» **Your instructions**:
Every line below is to be quoted exactly, with nothing added or dropped.

***** Data block

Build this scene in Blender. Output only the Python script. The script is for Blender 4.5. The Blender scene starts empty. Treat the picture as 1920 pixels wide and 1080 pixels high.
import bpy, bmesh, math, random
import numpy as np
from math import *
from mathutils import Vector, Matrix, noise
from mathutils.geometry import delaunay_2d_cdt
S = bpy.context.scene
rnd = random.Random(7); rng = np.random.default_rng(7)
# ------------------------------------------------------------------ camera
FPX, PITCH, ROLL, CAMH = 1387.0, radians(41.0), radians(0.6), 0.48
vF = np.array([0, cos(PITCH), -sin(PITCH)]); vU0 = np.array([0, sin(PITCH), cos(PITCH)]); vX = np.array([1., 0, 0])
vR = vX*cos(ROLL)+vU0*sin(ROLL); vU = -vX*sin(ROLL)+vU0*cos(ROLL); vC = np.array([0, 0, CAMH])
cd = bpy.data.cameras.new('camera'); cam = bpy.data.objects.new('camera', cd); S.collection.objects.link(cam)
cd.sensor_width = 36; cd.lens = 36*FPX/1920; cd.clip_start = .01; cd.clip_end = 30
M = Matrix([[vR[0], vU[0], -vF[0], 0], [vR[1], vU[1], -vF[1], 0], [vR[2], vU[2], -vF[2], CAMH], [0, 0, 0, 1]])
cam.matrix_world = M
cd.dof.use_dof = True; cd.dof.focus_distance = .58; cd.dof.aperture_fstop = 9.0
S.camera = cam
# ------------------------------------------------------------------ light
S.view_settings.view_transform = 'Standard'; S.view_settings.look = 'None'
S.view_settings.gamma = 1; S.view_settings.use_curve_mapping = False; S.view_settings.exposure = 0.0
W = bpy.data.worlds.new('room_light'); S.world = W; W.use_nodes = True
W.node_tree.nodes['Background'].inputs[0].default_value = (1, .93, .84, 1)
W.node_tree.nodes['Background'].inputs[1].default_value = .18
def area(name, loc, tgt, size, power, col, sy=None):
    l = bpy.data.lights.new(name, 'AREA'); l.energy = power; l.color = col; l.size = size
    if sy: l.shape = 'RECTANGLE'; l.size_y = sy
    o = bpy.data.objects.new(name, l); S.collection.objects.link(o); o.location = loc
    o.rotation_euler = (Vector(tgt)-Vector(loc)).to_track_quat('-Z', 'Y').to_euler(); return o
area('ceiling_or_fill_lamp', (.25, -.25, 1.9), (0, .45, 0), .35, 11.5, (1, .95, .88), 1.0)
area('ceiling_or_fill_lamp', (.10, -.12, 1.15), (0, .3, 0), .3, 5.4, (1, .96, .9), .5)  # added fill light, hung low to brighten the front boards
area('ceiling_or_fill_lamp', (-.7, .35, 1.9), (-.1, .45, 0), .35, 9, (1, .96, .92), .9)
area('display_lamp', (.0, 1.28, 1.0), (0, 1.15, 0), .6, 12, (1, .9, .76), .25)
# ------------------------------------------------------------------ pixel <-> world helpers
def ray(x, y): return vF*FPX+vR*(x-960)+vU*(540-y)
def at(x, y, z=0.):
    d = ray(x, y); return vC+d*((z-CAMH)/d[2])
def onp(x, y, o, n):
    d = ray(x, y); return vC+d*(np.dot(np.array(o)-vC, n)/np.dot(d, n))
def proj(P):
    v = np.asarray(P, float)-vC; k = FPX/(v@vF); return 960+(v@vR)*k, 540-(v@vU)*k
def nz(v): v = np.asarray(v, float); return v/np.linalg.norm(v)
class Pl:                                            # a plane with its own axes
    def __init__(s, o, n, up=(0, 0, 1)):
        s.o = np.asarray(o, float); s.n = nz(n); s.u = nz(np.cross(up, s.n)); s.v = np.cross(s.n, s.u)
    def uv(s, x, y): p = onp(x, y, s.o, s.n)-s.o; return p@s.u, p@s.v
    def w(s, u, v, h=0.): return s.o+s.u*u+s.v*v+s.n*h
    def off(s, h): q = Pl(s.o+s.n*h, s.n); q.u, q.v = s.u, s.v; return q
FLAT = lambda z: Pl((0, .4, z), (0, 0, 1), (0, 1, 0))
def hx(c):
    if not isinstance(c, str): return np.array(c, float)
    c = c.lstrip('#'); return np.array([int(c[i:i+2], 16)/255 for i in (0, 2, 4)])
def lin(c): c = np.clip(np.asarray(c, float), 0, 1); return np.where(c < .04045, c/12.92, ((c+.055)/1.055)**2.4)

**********

» **Exercise result**:
Build this scene in Blender. Output only the Python script. The script is for Blender 4.5. The Blender scene starts empty. Treat the picture as 1920 pixels wide and 1080 pixels high.
import bpy, bmesh, math, random
import numpy as np
from math import *
from mathutils import Vector, Matrix, noise
from mathutils.geometry import delaunay_2d_cdt
S = bpy.context.scene
rnd = random.Random(7); rng = np.random.default_rng(7)
# ------------------------------------------------------------------ camera
FPX, PITCH, ROLL, CAMH = 1387.0, radians(41.0), radians(0.6), 0.48
vF = np.array([0, cos(PITCH), -sin(PITCH)]); vU0 = np.array([0, sin(PITCH), cos(PITCH)]); vX = np.array([1., 0, 0])
vR = vX*cos(ROLL)+vU0*sin(ROLL); vU = -vX*sin(ROLL)+vU0*cos(ROLL); vC = np.array([0, 0, CAMH])
cd = bpy.data.cameras.new('camera'); cam = bpy.data.objects.new('camera', cd); S.collection.objects.link(cam)
cd.sensor_width = 36; cd.lens = 36*FPX/1920; cd.clip_start = .01; cd.clip_end = 30
M = Matrix([[vR[0], vU[0], -vF[0], 0], [vR[1], vU[1], -vF[1], 0], [vR[2], vU[2], -vF[2], CAMH], [0, 0, 0, 1]])
cam.matrix_world = M
cd.dof.use_dof = True; cd.dof.focus_distance = .58; cd.dof.aperture_fstop = 9.0
S.camera = cam
# ------------------------------------------------------------------ light
S.view_settings.view_transform = 'Standard'; S.view_settings.look = 'None'
S.view_settings.gamma = 1; S.view_settings.use_curve_mapping = False; S.view_settings.exposure = 0.0
W = bpy.data.worlds.new('room_light'); S.world = W; W.use_nodes = True
W.node_tree.nodes['Background'].inputs[0].default_value = (1, .93, .84, 1)
W.node_tree.nodes['Background'].inputs[1].default_value = .18
def area(name, loc, tgt, size, power, col, sy=None):
    l = bpy.data.lights.new(name, 'AREA'); l.energy = power; l.color = col; l.size = size
    if sy: l.shape = 'RECTANGLE'; l.size_y = sy
    o = bpy.data.objects.new(name, l); S.collection.objects.link(o); o.location = loc
    o.rotation_euler = (Vector(tgt)-Vector(loc)).to_track_quat('-Z', 'Y').to_euler(); return o
area('ceiling_or_fill_lamp', (.25, -.25, 1.9), (0, .45, 0), .35, 11.5, (1, .95, .88), 1.0)
area('ceiling_or_fill_lamp', (.10, -.12, 1.15), (0, .3, 0), .3, 5.4, (1, .96, .9), .5)  # added fill light, hung low to brighten the front boards
area('ceiling_or_fill_lamp', (-.7, .35, 1.9), (-.1, .45, 0), .35, 9, (1, .96, .92), .9)
area('display_lamp', (.0, 1.28, 1.0), (0, 1.15, 0), .6, 12, (1, .9, .76), .25)
# ------------------------------------------------------------------ pixel <-> world helpers
def ray(x, y): return vF*FPX+vR*(x-960)+vU*(540-y)
def at(x, y, z=0.):
    d = ray(x, y); return vC+d*((z-CAMH)/d[2])
def onp(x, y, o, n):
    d = ray(x, y); return vC+d*(np.dot(np.array(o)-vC, n)/np.dot(d, n))
def proj(P):
    v = np.asarray(P, float)-vC; k = FPX/(v@vF); return 960+(v@vR)*k, 540-(v@vU)*k
def nz(v): v = np.asarray(v, float); return v/np.linalg.norm(v)
class Pl:                                            # a plane with its own axes
    def __init__(s, o, n, up=(0, 0, 1)):
        s.o = np.asarray(o, float); s.n = nz(n); s.u = nz(np.cross(up, s.n)); s.v = np.cross(s.n, s.u)
    def uv(s, x, y): p = onp(x, y, s.o, s.n)-s.o; return p@s.u, p@s.v
    def w(s, u, v, h=0.): return s.o+s.u*u+s.v*v+s.n*h
    def off(s, h): q = Pl(s.o+s.n*h, s.n); q.u, q.v = s.u, s.v; return q
FLAT = lambda z: Pl((0, .4, z), (0, 0, 1), (0, 1, 0))
def hx(c):
    if not isinstance(c, str): return np.array(c, float)
    c = c.lstrip('#'); return np.array([int(c[i:i+2], 16)/255 for i in (0, 2, 4)])
def lin(c): c = np.clip(np.asarray(c, float), 0, 1); return np.where(c < .04045, c/12.92, ((c+.055)/1.055)**2.4)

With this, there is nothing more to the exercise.